Toby Knapp – Blizzard Archer (Moribund Rockers!) (February 8) 

Waxen’s Toby Knapp puts on his Yngwie and drops the equivalent of a Shrapnel shred record, all instrumental guitar and band work. 

The vibe is very much akin to Yngwie meets Chastain with a bit of Project M.A.R.S. thrown in for good measure. Moments come off practically Iron Maidenesque (“all hands planted”) in their dual guitar harmonies, and the entire affair is both firmly planted in traditional melodic/power metal roots and filled with shredding. 

The important thing to take away here is that while Knapp is working a more aggressive, grounded take on the Yngwie school of playing, the album never suffers from what shredheads are well familiar with – the awkward song structures for the sake of incorporating some untoward, ill fitting experimental phrase or lick, the sense of boredom that creeps in over the course of a given album sans vocals. 

A few managed to escape this (Vinnie Moore on Time Odyssey, perhaps Jason Becker on Perpetual Burn or even Joey Tafolla on Out of the Sun), but most of the ones we remember and revisit on a regular basis were full band setups: Racer X, Steeler and Alcatrazz, Phantom Blue, Project M.A.R.S., Eat ‘Em and Smile era David Lee Roth…and Yngwie’s first three solo albums, the better part of which were full band with vocals. 

The solo instrumental albums? Some amazing players, occasional killer tracks…but they tend to gather dust (seriously…when’s the last time you ran to give Joe Satriani or Steve Vai a spin? It’s been multiples of decades for yours truly…) 

But Knapp grounds himself in the right influences, putting his best foot forward by emphasizing melody, song structure and enough modulation, discrete phrasing and implied key change to retain listener attention…and then tagging on the flash leads, rather than building some half-assed tinkertoy structure to support whatever new lead trick he cares to throw down at the moment. Selah. 

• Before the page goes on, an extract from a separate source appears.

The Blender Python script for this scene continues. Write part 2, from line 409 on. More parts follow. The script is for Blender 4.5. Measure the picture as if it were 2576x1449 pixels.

The only tragedy is that it’s taken this long to dig through the backlog sufficient to finally get to covering this album…because like Tafolla or Becker,* Knapp actually bothered to craft an album full of hummable ditties amidst all the driving metal aggression, well polished productionwise and covered with some nice leads to boot. 

* sorry, not Moore. Time Odyssey remains something of the inspirational pinnacle for these ears, little comes close. 

If you’re into good playing, Malmsteen, Shrapnel or any of the bands and players aforementioned (and a few not, like Marty Friedman), you’d be a goddamned fool to pass this one up, no bones about it. 

Throw me a pick, willya? Killer stuff, it’s actually inspirational if you’re a player with even a modicum of taste.